_Given task_:
Leaving the pictures out, print the lines from the first line of the listing through the line containing "rmp.color_ramp.elements[1].position = .06;", exactly as they read, and no others.

_Source material_:
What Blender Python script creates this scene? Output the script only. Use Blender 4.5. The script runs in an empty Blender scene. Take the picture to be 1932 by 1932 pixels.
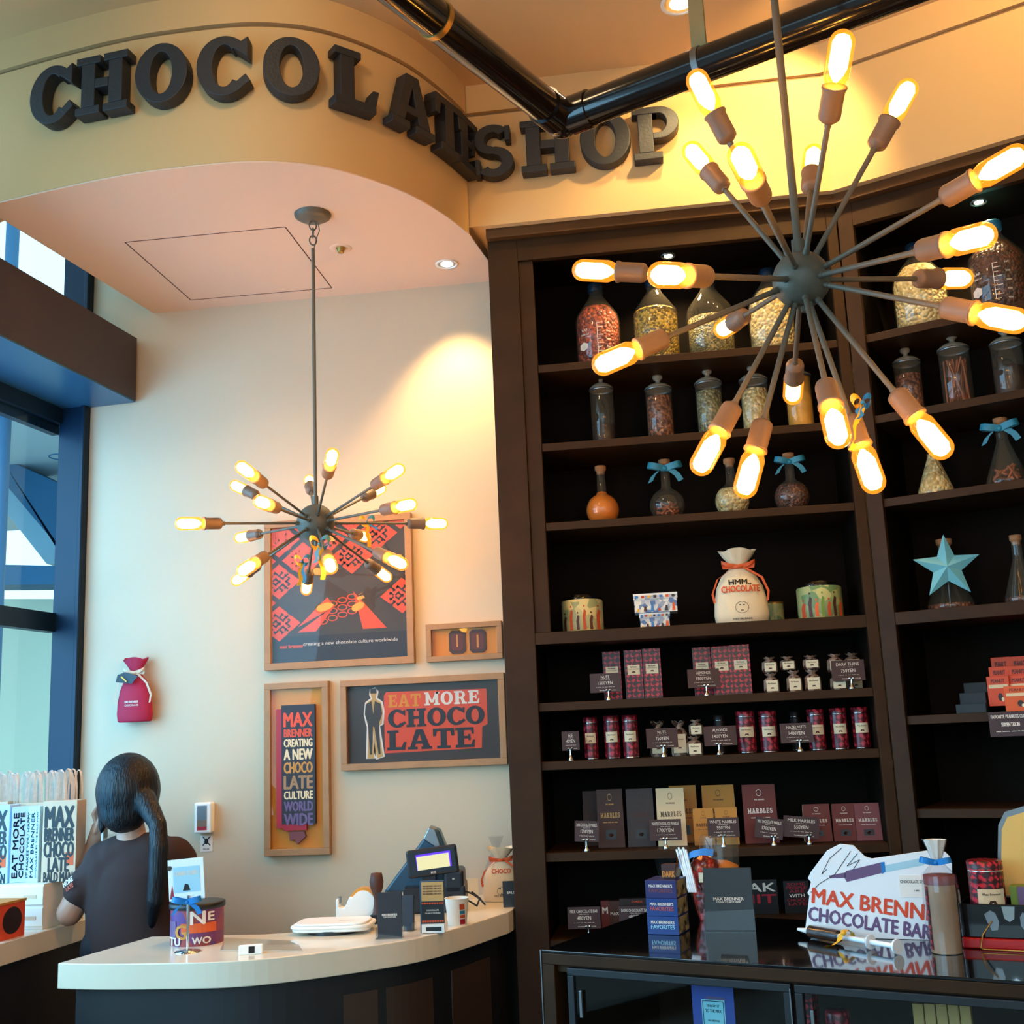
import bpy, math, random
from mathutils import Vector, Matrix, Quaternion
random.seed(7)
scene = bpy.context.scene
COL = scene.collection
# ---------------------------------------------------------------- camera
FPX = 2162.5
YAW, PITCH, ROLL = math.radians(7.6), math.radians(11.066), math.radians(2.483)
EYE = Vector((0, 0, 1.6))
_f0 = Vector((-math.sin(YAW), math.cos(YAW), 0)); _r0 = Vector((math.cos(YAW), math.sin(YAW), 0)); _z = Vector((0, 0, 1))
FW = _f0*math.cos(PITCH) + _z*math.sin(PITCH); _u1 = -_f0*math.sin(PITCH) + _z*math.cos(PITCH)
RT = _r0*math.cos(ROLL) - _u1*math.sin(ROLL); UP = _u1*math.cos(ROLL) + _r0*math.sin(ROLL)
cd = bpy.data.cameras.new('camera'); cam = bpy.data.objects.new('camera', cd); COL.objects.link(cam)
cd.sensor_fit = 'HORIZONTAL'; cd.sensor_width = 36; cd.lens = 36*FPX/1932; cd.clip_start = .05
cam.matrix_world = Matrix(((RT.x, UP.x, -FW.x, EYE.x), (RT.y, UP.y, -FW.y, EYE.y), (RT.z, UP.z, -FW.z, EYE.z), (0, 0, 0, 1)))
scene.camera = cam
# ---------------------------------------------------------------- world, daylight, exposure
scene.view_settings.view_transform = 'Standard'; scene.view_settings.look = 'None'
scene.view_settings.exposure = 0.38; scene.view_settings.gamma = 1; scene.view_settings.use_curve_mapping = False
w = bpy.data.worlds.new('daylight'); scene.world = w; w.use_nodes = True
wn = w.node_tree.nodes; wl = w.node_tree.links
bg = wn['Background']; bg.inputs['Strength'].default_value = 1.0
geo = wn.new('ShaderNodeTexCoord'); sep = wn.new('ShaderNodeSeparateXYZ'); rmp = wn.new('ShaderNodeValToRGB')
wl.new(geo.outputs['Generated'], sep.inputs[0]); wl.new(sep.outputs['Z'], rmp.inputs[0]); wl.new(rmp.outputs[0], bg.inputs[0])
rmp.color_ramp.elements[0].position = 0.0; rmp.color_ramp.elements[0].color = (.20, .30, .34, 1)
rmp.color_ramp.elements[1].position = .06; rmp.color_ramp.elements[1].color = (.85, 1.35, 1.6, 1)

def lamp(name, kind, loc, energy, color, target=None, **kw):
    l = bpy.data.lights.new(name, kind); l.energy = energy; l.color = color
    for k, v in kw.items(): setattr(l, k, v)
    o = bpy.data.objects.new(name, l); COL.objects.link(o); o.location = loc
    if target is not None: o.rotation_euler = (Vector(target)-Vector(loc)).to_track_quat('-Z', 'Y').to_euler()
    return o
# daylight falling in through the long glass wall on the left, and from the shop front behind the visitor
lamp('daylight_window', 'AREA', (-3.6, 2.2, 2.3), 120, (.32, .70, 1.0), (-1.2, 4.2, 1.5), shape='RECTANGLE', size=3.2, size_y=2.6)
lamp('daylight_side', 'AREA', (-3.05, 3.75, 1.9), 30, (.08, .48, 1.0), (-2.1, 4.6, 1.75), shape='RECTANGLE', size=.9, size_y=2.6)
lamp('daylight_shopfront', 'AREA', (-.2, -2.6, 2.3), 22, (.55, .80, 1.0), (.1, 3.2, 1.4), shape='RECTANGLE', size=3.0, size_y=2.4)

lamp('added_fascia_fill', 'SPOT', (-1.1, 2.35, 4.1), 17, (1, .70, .38), (-.85, 3.6, 3.75), spot_size=2.2, spot_blend=.9, shadow_soft_size=.12)  # unseen fill lamp, added to warm the middle of the curved fascia
# ---------------------------------------------------------------- pixel of the photograph -> point of the place
def ray(x, y): return FW + RT*((x-966)/FPX) + UP*((966-y)/FPX)
def at(x, y, Y): d = ray(x, y); return EYE + d*((Y-EYE.y)/d.y)
def atz(x, y, z): d = ray(x, y); return EYE + d*((z-EYE.z)/d.z)
def atd(x, y, ref): d = ray(x, y); return EYE + d*((Vector(ref)-EYE).dot(_f0)/d.dot(_f0))
def hz(p, y):            # height above p of the point whose picture row is y
    n = UP*FPX - FW*(966-y); p = Vector(p); return -((p-EYE).dot(n))/n.z
def wd(p, n): return (Vector(p)-EYE).dot(FW)/FPX*n
def sx(x, z, o, ex):     # point of the line o+s*ex (at height z) on picture column x
    n = RT*FPX - FW*(x-966); o = Vector((o[0], o[1], z)); ex = Vector((ex[0], ex[1], 0)); return o + ex*(-((o-EYE).dot(n))/ex.dot(n))
AL = math.radians(25); K = Vector((.73, 4.2, 0)); E2 = Vector((math.cos(AL), -math.sin(AL), 0)); N2 = Vector((math.sin(AL), math.cos(AL), 0))
SHZ = [3.0, 2.687, 2.38, 1.97, 1.714, 1.504, 1.186, .89]; SHZ2 = [3.0, 2.69, 2.38, 1.97, 1.611, 1.298]

# ---------------------------------------------------------------- materials
def lin(h):
    if isinstance(h, str): c = [int(h[i:i+2], 16)/255 for i in (0, 2, 4)]
    else: return tuple(h[:3])+(1,)
    return tuple((v/12.92 if v <= .04045 else ((v+.055)/1.055)**2.4) for v in c)+(1,)
MATS = {}
def mt(name, col, rough=.5, metal=0, emit=None, es=1, var=0, vs=8, bump=0, bs=60, col2=None, spec=None, kind=None, trans=0, coat=0):
    m = bpy.data.materials.new(name); m.use_nodes = True; MATS[name] = m
    nt = m.node_tree; n = nt.nodes; L = nt.links; p = n['Principled BSDF']
    p.inputs['Base Color'].default_value = lin(col); p.inputs['Roughness'].default_value = rough; p.inputs['Metallic'].default_value = metal
    if spec is not None: p.inputs['Specular IOR Level'].default_value = spec
    if coat: p.inputs['Coat Weight'].default_value = coat
    if trans: p.inputs['Transmission Weight'].default_value = trans
    if emit: p.inputs['Emission Color'].default_value = lin(emit); p.inputs['Emission Strength'].default_value = es
    tc = n.new('ShaderNodeTexCoord')
    if var or col2:
        c1, c2 = lin(col), lin(col2) if col2 else tuple(max(0, v*(1-var)) for v in lin(col)[:3])+(1,)
        if kind in ('voro', 'edge'):
            t = n.new('ShaderNodeTexVoronoi'); t.inputs['Scale'].default_value = vs
            if kind == 'edge': t.feature = 'DISTANCE_TO_EDGE'; fo = t.outputs['Distance']
            else: fo = t.outputs['Color']
        elif kind == 'magic':
            t = n.new('ShaderNodeTexMagic'); t.turbulence_depth = 3; t.inputs['Scale'].default_value = vs; t.inputs['Distortion'].default_value = 1.6; fo = t.outputs['Fac']
        elif kind == 'wave':
            t = n.new('ShaderNodeTexWave'); t.inputs['Scale'].default_value = vs; t.inputs['Distortion'].default_value = 3; fo = t.outputs['Fac']
        else:
            t = n.new('ShaderNodeTexNoise'); t.inputs['Scale'].default_value = vs; t.inputs['Detail'].default_value = 5; fo = t.outputs['Fac']
        L.new(tc.outputs['Object'], t.inputs['Vector'])
        r = n.new('ShaderNodeValToRGB'); r.color_ramp.elements[0].color = c2; r.color_ramp.elements[1].color = c1
        if kind == 'edge': r.color_ramp.elements[0].position = .04; r.color_ramp.elements[1].position = .13
        elif kind == 'magic': r.color_ramp.elements[0].position = .36; r.color_ramp.elements[1].position = .5
        elif kind: r.color_ramp.elements[0].position = .3; r.color_ramp.elements[1].position = .7
        else: r.color_ramp.elements[0].position = .35; r.color_ramp.elements[1].position = .65
        L.new(fo, r.inputs[0]); L.new(r.outputs[0], p.inputs['Base Color'])
    if bump:
        if kind in ('voro',): t2 = n.new('ShaderNodeTexVoronoi'); o2 = t2.outputs['Distance']
        else: t2 = n.new('ShaderNodeTexNoise'); o2 = t2.outputs['Fac']
        t2.inputs['Scale'].default_value = bs; L.new(tc.outputs['Object'], t2.inputs['Vector'])
        b = n.new('ShaderNodeBump'); b.inputs['Strength'].default_value = bump; b.inputs['Distance'].default_value = .01
        if kind == 'voro': b.invert = True
        L.new(o2, b.inputs['Height']); L.new(b.outputs[0], p.inputs['Normal'])
    return m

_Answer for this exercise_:
What Blender Python script creates this scene? Output the script only. Use Blender 4.5. The script runs in an empty Blender scene. Take the picture to be 1932 by 1932 pixels.
import bpy, math, random
from mathutils import Vector, Matrix, Quaternion
random.seed(7)
scene = bpy.context.scene
COL = scene.collection
# ---------------------------------------------------------------- camera
FPX = 2162.5
YAW, PITCH, ROLL = math.radians(7.6), math.radians(11.066), math.radians(2.483)
EYE = Vector((0, 0, 1.6))
_f0 = Vector((-math.sin(YAW), math.cos(YAW), 0)); _r0 = Vector((math.cos(YAW), math.sin(YAW), 0)); _z = Vector((0, 0, 1))
FW = _f0*math.cos(PITCH) + _z*math.sin(PITCH); _u1 = -_f0*math.sin(PITCH) + _z*math.cos(PITCH)
RT = _r0*math.cos(ROLL) - _u1*math.sin(ROLL); UP = _u1*math.cos(ROLL) + _r0*math.sin(ROLL)
cd = bpy.data.cameras.new('camera'); cam = bpy.data.objects.new('camera', cd); COL.objects.link(cam)
cd.sensor_fit = 'HORIZONTAL'; cd.sensor_width = 36; cd.lens = 36*FPX/1932; cd.clip_start = .05
cam.matrix_world = Matrix(((RT.x, UP.x, -FW.x, EYE.x), (RT.y, UP.y, -FW.y, EYE.y), (RT.z, UP.z, -FW.z, EYE.z), (0, 0, 0, 1)))
scene.camera = cam
# ---------------------------------------------------------------- world, daylight, exposure
scene.view_settings.view_transform = 'Standard'; scene.view_settings.look = 'None'
scene.view_settings.exposure = 0.38; scene.view_settings.gamma = 1; scene.view_settings.use_curve_mapping = False
w = bpy.data.worlds.new('daylight'); scene.world = w; w.use_nodes = True
wn = w.node_tree.nodes; wl = w.node_tree.links
bg = wn['Background']; bg.inputs['Strength'].default_value = 1.0
geo = wn.new('ShaderNodeTexCoord'); sep = wn.new('ShaderNodeSeparateXYZ'); rmp = wn.new('ShaderNodeValToRGB')
wl.new(geo.outputs['Generated'], sep.inputs[0]); wl.new(sep.outputs['Z'], rmp.inputs[0]); wl.new(rmp.outputs[0], bg.inputs[0])
rmp.color_ramp.elements[0].position = 0.0; rmp.color_ramp.elements[0].color = (.20, .30, .34, 1)
rmp.color_ramp.elements[1].position = .06; rmp.color_ramp.elements[1].color = (.85, 1.35, 1.6, 1)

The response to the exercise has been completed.